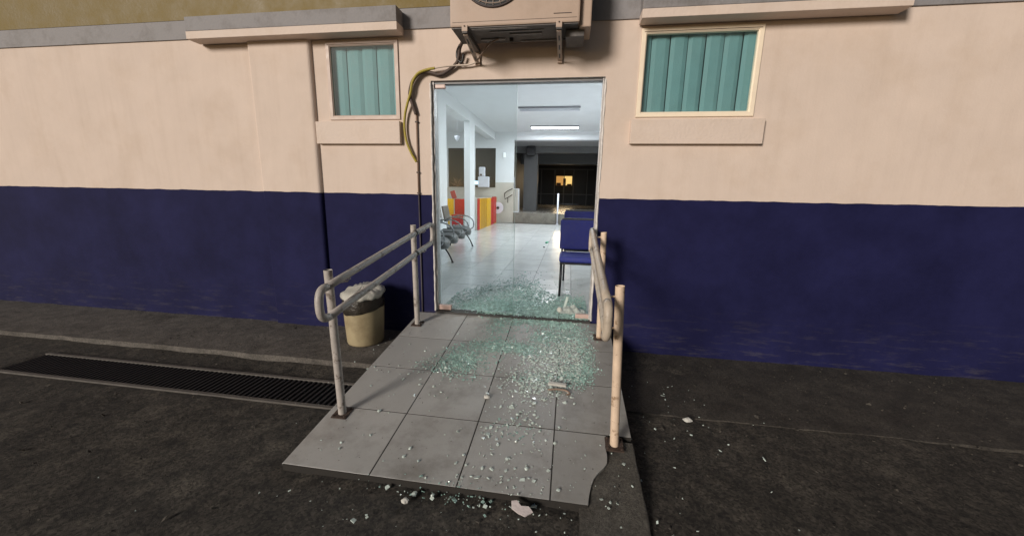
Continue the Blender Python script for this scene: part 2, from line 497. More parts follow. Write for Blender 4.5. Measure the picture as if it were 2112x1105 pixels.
o = link('ramp_corner', mec); tag(o, 'bare rough concrete at the lower right corner of the ramp', kind='structure')

ang = math.atan(SL)
XJ = [-.168, .332, .797, 1.262, 1.708]
YJ = [-.012, -.5125, -.982, -1.451, -1.921]
G = .0036
tn = 0
for i in range(4):
    for j in range(4):
        x0, x1 = XJ[i]+G, XJ[i+1]-G
        y1, y0 = YJ[j]-G, YJ[j+1]+G
        if i == 3 and j == 3:
            poly = [(x0, y0), (1.441, y0), (1.447, -1.87), (1.458, -1.82), (1.476, -1.765), (1.503, -1.722), (1.532, -1.688), (1.551, -1.655), (1.556, -1.60), (1.550, -1.54), (1.556, -1.505), (1.560, y1), (x0, y1)]
        else:
            poly = [(x0, y0), (x1, y0), (x1, y1), (x0, y1)]
        mb = MB(); b = mb.bm
        cxm, cym = (x0+x1)/2, (y0+y1)/2
        def inset(q, d):
            v = Vector((q[0]-cxm, q[1]-cym)); return (cxm+v.x*(1-d/ .23), cym+v.y*(1-d/.23))
        lo = [b.verts.new((q[0]-cxm, q[1]-cym, SL*(q[1]-cym)-.012)) for q in poly]
        mi = [b.verts.new((q[0]-cxm, q[1]-cym, SL*(q[1]-cym)-.0008)) for q in poly]
        hi = []
        for q in poly:
            r_ = inset(q, .0006); hi.append(b.verts.new((r_[0]-cxm, r_[1]-cym, SL*(r_[1]-cym))))
        n = len(poly)
        for A, B in ((lo, mi), (mi, hi)):
            for k in range(n): b.faces.new((A[k], A[(k+1) % n], B[(k+1) % n], B[k]))
        b.faces.new(hi)
        mname = random.choice(['tile', 'tile_b']) if i < 2 else random.choice(['tile', 'tile_falloff', 'tile_falloff'])  # right-hand columns take the painted light falloff tone
        t = mb.build('tile', M[mname], R0, loc=(cxm, cym, rz(cym)+random.uniform(-.0003, .0003)))
        t.rotation_euler = (random.uniform(-.0008, .0008), random.uniform(-.0008, .0008), 0)
        if i == 3 and j == 3: t['label'] = 'broken tile with a curved missing corner'

# ------------------------------------------------------------------ building front
B = empty('building', 'cream and navy painted building front with glass doorway', 'building', (0, 0, 0))
W, H = 1.535, 2.15
TH = .16
LW = (-1.0, -.295, 1.823, 2.50)     # left window
RW = (1.80, 2.72, 1.822, 2.50)      # right window (its right half is outside the photograph)
holes = [(0, W, -.02, H), LW, RW]
bm = bmesh.new()
X0, X1, Z0, Z1 = -9.0, 10.0, -.40, 4.2
xsn = sorted({X0, X1, *[h for q in holes for h in q[:2]]} | {X0+i*.5 for i in range(38)})
zsn = sorted({Z0, Z1, 1.147, *[h for q in holes for h in q[2:]]})
def inside(x, z): return any(a < x < b and c < z < d for a, b, c, d in holes)
cache = {}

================

• **Exercise goal**: Write out again, exactly, the lines from the start of the listing up to the line containing "o = link('ramp_corner', mec);", with both ends and without pictures.

• **Written response**:
Continue the Blender Python script for this scene: part 2, from line 497. More parts follow. Write for Blender 4.5. Measure the picture as if it were 2112x1105 pixels.
o = link('ramp_corner', mec); tag(o, 'bare rough concrete at the lower right corner of the ramp', kind='structure')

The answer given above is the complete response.